Guido Stampanoni Bassi


 

Al direttore - L’aggressione verbale di un ebreo all’Autogrill di Lainate è un fatto gravissimo. Ancora più grave sarebbe sapere che qualcuno giudica quell’aggressione una reazione. Non è una reazione: è odio. Punto.

Lucia Aroni

La storia di Elie Sultan, il 52enne francese ebreo aggredito verbalmente all’Autogrill di Lainate da due uomini che l’hanno insultato con frasi antisemite mentre era col figlio di sei anni, è lì a raccontarci una verità difficile da negare. Sultan è stato aggredito in quanto ebreo. In quanto ebreo desideroso di rivendicare la sua fede, di non nasconderla, indossando la kippah.
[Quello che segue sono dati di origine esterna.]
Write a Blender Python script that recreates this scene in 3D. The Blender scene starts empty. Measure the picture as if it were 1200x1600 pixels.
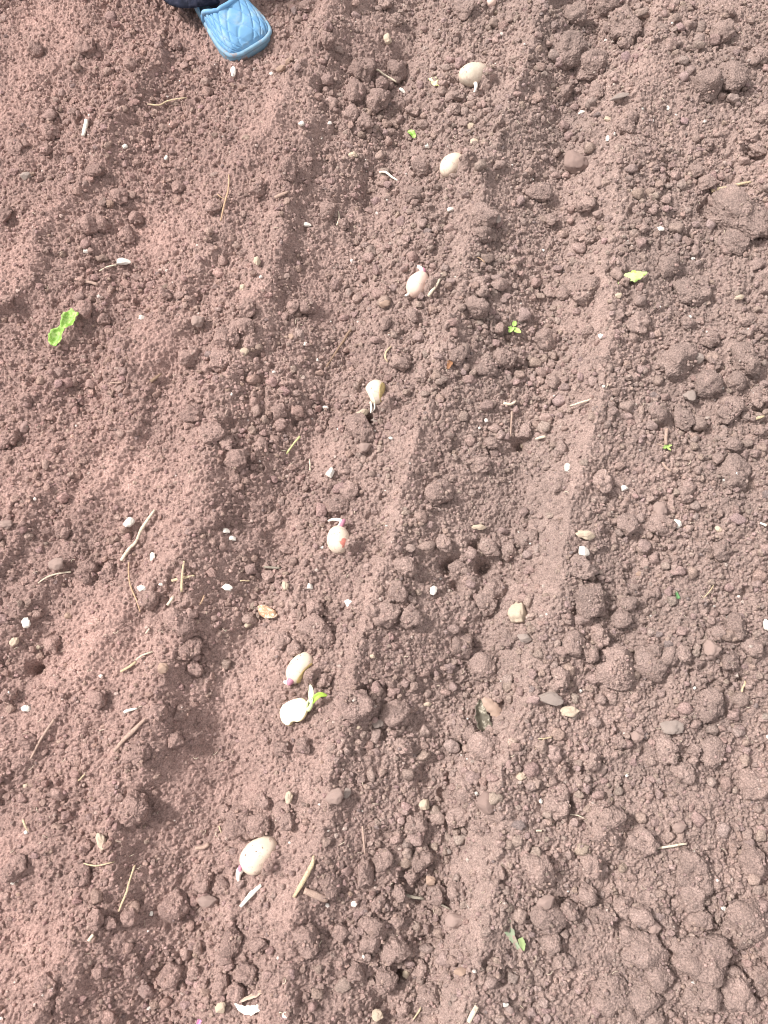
import bpy, bmesh, math, random
import numpy as np
from mathutils import Vector, Matrix

# ------------------------------------------------------------------ camera, sky, sun, exposure
sc = bpy.context.scene
COL = sc.collection
R = math.radians
CAM_H, PITCH, FPX = 1.2, R(13.0), 1202.0          # metres, tilt off straight down, focal length in photo pixels
cam_d = bpy.data.cameras.new('camera')
cam = bpy.data.objects.new('camera', cam_d)
COL.objects.link(cam)
cam.location = (0, 0, CAM_H)
cam.rotation_euler = (PITCH, 0, 0)
cam_d.sensor_fit = 'VERTICAL'
cam_d.sensor_height = 24.0
cam_d.lens = 24.0 * FPX / 1600.0
cam_d.clip_start = 0.02
cam_d.clip_end = 500
sc.camera = cam

SUN_EL, SUN_AZ = 47.0, 158.0                      # azimuth measured from +X towards +Y: light from the left, slightly above
world = bpy.data.worlds.new('World'); sc.world = world; world.use_nodes = True
wn = world.node_tree.nodes; wl = world.node_tree.links
bg = wn['Background']
sky = wn.new('ShaderNodeTexSky'); sky.sky_type = 'NISHITA'; sky.sun_disc = False
sky.sun_elevation = R(SUN_EL); sky.sun_rotation = R(90 - SUN_AZ)
sky.dust_density = 6.0; sky.air_density = 1.0; sky.ozone_density = 1.0
veil = wn.new('ShaderNodeMixRGB'); veil.inputs['Fac'].default_value = 0.72          # thin bright cloud over the whole sky
veil.inputs['Color2'].default_value = (6.6, 6.1, 5.7, 1)
wl.new(sky.outputs[0], veil.inputs['Color1']); wl.new(veil.outputs[0], bg.inputs['Color']); bg.inputs['Strength'].default_value = 0.105
sun_d = bpy.data.lights.new('sun', 'SUN'); sun_d.energy = 3.1; sun_d.angle = R(8.0); sun_d.color = (1.0, 0.95, 0.90)
sun = bpy.data.objects.new('sun', sun_d); COL.objects.link(sun)
sdir = Vector((math.cos(R(SUN_EL)) * math.cos(R(SUN_AZ)), math.cos(R(SUN_EL)) * math.sin(R(SUN_AZ)), math.sin(R(SUN_EL))))
sun.rotation_euler = sdir.to_track_quat('Z', 'Y').to_euler()
sc.view_settings.view_transform = 'Standard'
sc.view_settings.look = 'None'
sc.view_settings.exposure = 0.90
sc.view_settings.gamma = 1.0
try:
    sc.cycles.filter_width = 1.0; sc.cycles.max_bounces = 5; sc.cycles.diffuse_bounces = 3
except Exception:
    pass

# ------------------------------------------------------------------ pixel <-> ground
CP, SP = math.cos(PITCH), math.sin(PITCH)
def ray(px, py):
    """direction of the sight line through photo pixel (px,py); z component negative"""
    a = (px - 600.0) / FPX; b = (800.0 - py) / FPX
    return Vector((a, b * CP + SP, b * SP - CP))
def flat(px, py, z=0.0):
    d = ray(px, py); t = (CAM_H - z) / -d.z
    return (d.x * t, d.y * t)
def pix(x, y, z=0.0):
    """arrays of world points -> photo pixels"""
    dz = z - CAM_H
    depth = y * SP - dz * CP
    up = y * CP + dz * SP
    return 600.0 + FPX * x / depth, 800.0 - FPX * up / depth
def scale_at(px, py):
    """metres per photo pixel on the ground there"""
    x, y = flat(px, py)
    return (y * SP + CAM_H * CP) / FPX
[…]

Sarebbe persino consolatorio, da un certo punto di vista, sostenere che l’odio nei confronti di Sultan sia frutto di una “reazione” alla tragedia di Gaza, frutto cioè di un “nuovo” antisemitismo, di cui sarebbero responsabili gli stessi ebrei, colpevoli di essere ebrei e dunque naturalmente complici di Israele. Sarebbe persino consolatorio, se fosse così, ma il dramma che in molti si rifiutano di vedere è che per gli ebrei indossare la kippah è divenuto un problema da anni. Nel 2016, a Marsiglia, dopo un’aggressione a un ebreo, l’allora presidente del Concistoro israelita Zvi Ammar  consigliò agli ebrei di non indossare la kippah per strada. L’antisemitismo che spinge a insultare i Sultan, purtroppo, non è nuovo. E’ sempre lo stesso. E’ sempre la stessa storia. E’ sempre lo stesso orrore che da anni cerca un pretesto qualsiasi per rendere accettabile quello che sarebbe una tragedia trasformare in una nuova normalità: non muovere un dito di fronte a un mondo in cui, in nome della vecchia e nuova intifada globale, essere ebrei diventa ogni giorno di più semplicemente un peccato mortale. 


 

Al direttore - La Direzione Competition della Commissione Ue tiene aperta la questione dell’applicazione del golden power sorta dal dpcm che ha  dettato prescrizioni e condizioni per l’aggregazione del Banco Bpm da parte dell’Unicredit. Ritirata l’Ops da parte di quest’ultimo, anche le specifiche norme dettate per la relativa operazione dovrebbero perdere di attualità e, dunque, venir meno (tranne che si pensi a un “repechage” dell’Unicredit, che tuttavia non sembra fondato). Se, invece, la Commissione intende trarre spunto da questa occasione per dettare un indirizzo “erga omnes”, allora si tratta di un atto diverso, che dovrà avere un preciso fondamento normativo, ma che non potrà fare a meno di affrontare anche altri casi di “simil golden power”, quale il comportamento del governo tedesco versus lo stesso Unicredit per l’operazione Commerzbank e quello del governo spagnolo per l’ipotizzata aggregazione del Banco Sabadell da parte del Bbva. O ritorna sempre, anche a Bruxelles, il Marchese del Grillo per cui alcuni sono loro e altri non contano nulla?